Quelques mots sur les feux LED et sur l’éclairage adaptatif permettront de terminer cet essai sur des constatations pertinentes. Les feux à LED dispensent un éclairage d’une puissance saisissante en plein phare et d’une intensité lumineuse sans pareille en feu de croisement ; même un kit xénon reste à la traîne en comparaison. Un appel de phare dans un embouteillage –par temps sombre ou de nuit, cela va de soi- et c’est tout une file de voitures qui s’écarte pour vous laisser le passage : magique ! Quant à l’éclairage adaptatif, Yamaha y vient après BMW et KTM. En l’occurrence, trois LED spécifiques viennent coiffer chacune des optiques principales et s’éclairent l’une après l’autre en fonction de l’inclinaison de la moto. En théorie, c’est très pratique pour éclairer le virage ou la direction que l’on prend.
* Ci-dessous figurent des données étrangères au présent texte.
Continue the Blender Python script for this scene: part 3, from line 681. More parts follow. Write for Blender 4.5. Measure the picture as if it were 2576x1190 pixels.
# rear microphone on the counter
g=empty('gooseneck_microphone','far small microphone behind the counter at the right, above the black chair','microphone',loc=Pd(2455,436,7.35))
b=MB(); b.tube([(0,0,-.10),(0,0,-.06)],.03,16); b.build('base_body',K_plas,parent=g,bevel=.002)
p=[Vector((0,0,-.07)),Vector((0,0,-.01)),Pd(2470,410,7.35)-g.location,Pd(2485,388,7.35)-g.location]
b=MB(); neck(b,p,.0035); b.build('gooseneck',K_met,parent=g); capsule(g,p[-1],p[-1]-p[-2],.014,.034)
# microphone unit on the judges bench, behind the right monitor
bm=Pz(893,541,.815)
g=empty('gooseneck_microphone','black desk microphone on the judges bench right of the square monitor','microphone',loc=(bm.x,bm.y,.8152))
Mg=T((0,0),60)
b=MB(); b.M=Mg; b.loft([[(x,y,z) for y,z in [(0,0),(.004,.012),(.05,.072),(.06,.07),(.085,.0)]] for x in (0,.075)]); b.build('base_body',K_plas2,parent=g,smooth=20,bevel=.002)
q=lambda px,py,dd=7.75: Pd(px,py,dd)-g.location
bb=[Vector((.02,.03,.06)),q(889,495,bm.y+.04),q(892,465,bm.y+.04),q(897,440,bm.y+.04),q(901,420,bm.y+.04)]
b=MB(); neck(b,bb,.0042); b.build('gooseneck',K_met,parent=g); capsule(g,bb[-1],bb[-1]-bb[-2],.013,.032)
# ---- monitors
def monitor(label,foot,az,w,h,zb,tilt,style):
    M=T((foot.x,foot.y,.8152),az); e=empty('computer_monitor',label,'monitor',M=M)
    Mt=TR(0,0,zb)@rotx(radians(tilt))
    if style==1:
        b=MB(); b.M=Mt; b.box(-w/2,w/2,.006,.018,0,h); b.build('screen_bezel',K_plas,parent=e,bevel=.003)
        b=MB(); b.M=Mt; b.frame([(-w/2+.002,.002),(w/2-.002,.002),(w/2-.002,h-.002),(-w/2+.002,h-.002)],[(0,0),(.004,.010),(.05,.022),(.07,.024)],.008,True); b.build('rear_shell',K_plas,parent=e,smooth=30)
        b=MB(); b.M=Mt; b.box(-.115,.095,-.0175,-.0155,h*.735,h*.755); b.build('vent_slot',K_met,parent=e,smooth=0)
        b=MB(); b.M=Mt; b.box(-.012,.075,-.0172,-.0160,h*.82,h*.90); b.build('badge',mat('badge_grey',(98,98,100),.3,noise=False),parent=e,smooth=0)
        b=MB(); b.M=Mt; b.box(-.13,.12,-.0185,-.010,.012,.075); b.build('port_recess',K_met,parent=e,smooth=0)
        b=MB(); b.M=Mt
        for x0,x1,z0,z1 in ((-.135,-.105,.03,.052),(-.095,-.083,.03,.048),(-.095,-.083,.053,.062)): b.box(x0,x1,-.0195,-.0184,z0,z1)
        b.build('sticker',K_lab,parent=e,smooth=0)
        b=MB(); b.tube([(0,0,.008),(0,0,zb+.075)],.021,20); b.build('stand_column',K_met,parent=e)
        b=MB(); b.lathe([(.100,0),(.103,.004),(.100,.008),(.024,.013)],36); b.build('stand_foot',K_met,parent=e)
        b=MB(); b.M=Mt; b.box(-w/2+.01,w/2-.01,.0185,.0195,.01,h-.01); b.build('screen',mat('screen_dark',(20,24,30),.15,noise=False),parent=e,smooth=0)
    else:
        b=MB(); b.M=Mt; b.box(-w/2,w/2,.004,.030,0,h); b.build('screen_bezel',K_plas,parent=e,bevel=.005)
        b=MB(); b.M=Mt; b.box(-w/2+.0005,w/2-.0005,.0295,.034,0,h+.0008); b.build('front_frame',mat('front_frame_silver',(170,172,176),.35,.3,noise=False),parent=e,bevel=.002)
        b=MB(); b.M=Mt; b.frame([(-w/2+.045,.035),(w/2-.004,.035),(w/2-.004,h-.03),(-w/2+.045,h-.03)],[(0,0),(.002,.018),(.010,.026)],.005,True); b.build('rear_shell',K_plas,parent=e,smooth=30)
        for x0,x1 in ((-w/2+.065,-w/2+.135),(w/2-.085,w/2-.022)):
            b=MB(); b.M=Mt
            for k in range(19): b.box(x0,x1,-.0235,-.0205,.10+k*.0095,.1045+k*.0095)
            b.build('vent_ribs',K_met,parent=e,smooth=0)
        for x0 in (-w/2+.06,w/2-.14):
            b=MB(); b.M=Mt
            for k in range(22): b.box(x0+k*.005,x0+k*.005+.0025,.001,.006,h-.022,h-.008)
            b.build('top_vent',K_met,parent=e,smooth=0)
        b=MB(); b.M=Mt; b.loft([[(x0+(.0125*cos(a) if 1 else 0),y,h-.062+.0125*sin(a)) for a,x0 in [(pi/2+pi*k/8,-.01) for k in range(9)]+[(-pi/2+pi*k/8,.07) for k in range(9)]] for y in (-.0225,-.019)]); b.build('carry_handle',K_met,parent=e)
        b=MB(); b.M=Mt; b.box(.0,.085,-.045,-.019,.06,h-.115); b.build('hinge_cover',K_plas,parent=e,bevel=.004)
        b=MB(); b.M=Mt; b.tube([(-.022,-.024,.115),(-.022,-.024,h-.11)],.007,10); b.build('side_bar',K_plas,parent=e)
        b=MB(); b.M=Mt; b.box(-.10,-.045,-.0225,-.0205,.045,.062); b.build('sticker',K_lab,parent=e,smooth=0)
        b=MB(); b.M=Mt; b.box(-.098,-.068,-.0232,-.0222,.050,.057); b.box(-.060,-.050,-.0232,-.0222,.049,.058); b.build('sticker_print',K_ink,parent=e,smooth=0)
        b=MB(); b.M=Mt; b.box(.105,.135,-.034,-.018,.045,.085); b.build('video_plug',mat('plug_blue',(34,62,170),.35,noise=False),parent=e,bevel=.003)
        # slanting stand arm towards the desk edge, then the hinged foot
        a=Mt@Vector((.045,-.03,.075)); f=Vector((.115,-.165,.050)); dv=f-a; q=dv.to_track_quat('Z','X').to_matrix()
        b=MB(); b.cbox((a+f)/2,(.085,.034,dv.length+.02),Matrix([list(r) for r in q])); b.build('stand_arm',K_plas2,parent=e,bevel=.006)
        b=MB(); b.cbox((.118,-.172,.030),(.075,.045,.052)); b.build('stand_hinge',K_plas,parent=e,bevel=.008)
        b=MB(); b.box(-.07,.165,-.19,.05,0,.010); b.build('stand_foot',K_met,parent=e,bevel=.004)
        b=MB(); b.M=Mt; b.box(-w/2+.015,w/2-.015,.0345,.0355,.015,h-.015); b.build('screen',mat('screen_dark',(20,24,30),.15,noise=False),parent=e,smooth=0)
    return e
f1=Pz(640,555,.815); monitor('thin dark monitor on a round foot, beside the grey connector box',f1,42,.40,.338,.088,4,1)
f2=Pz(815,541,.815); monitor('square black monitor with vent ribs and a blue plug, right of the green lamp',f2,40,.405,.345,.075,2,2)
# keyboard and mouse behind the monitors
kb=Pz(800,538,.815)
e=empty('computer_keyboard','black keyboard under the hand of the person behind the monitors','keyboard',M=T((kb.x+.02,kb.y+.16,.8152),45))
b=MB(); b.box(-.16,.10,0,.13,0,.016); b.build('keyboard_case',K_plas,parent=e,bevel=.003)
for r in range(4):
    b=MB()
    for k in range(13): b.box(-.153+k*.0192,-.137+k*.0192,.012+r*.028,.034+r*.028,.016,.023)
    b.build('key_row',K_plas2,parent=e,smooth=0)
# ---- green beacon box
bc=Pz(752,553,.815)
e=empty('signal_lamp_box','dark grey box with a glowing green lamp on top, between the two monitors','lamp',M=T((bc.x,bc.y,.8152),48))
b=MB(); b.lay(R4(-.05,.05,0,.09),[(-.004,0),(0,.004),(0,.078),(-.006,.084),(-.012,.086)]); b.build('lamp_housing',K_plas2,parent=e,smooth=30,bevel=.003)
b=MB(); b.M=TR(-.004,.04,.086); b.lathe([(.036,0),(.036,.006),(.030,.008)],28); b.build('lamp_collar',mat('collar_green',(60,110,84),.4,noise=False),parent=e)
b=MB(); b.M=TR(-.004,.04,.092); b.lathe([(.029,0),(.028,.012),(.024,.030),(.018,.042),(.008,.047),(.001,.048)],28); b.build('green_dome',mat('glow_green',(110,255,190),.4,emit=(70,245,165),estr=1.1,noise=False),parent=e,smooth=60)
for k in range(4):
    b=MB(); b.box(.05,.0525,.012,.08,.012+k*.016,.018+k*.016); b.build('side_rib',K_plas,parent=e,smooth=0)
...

En pratique cependant, la Yamaha reste bien en deçà du résultat obtenu sur la KTM Superduke GT car, dans le cas de la FJR, les LED on tendance à éclairer une portion de route trop en avant et trop excentrée, de sorte qu’au total, la plus-value apportée par le système reste limitée. Cela reste cependant un avantage sur les routes peu ou pas éclairées.
Ne me quitte pas
Quoi qu’il en soit de tout cela, on restitue à regret la nouvelle FJR et, dans notre cas, c’est une constatation qui prend tout son sens car la grosse Yamaha avait eu, jusque-là, de la peine à supplanter dans notre cœur l’excellente ouvrière qu’est la 900 Diversion… Jamais la FJR n’a été aussi aboutie, aussi polyvalente, aussi efficace, aussi confortable. Pour un prix qui, selon les critères actuels, reste contenu (de l’ordre de 19.000€ ; 1000€ de plus pour une version AS semi-automatique), la Yamaha atteint l’éméritat. Pour elle, 15 ans, c’est l’âge de raison.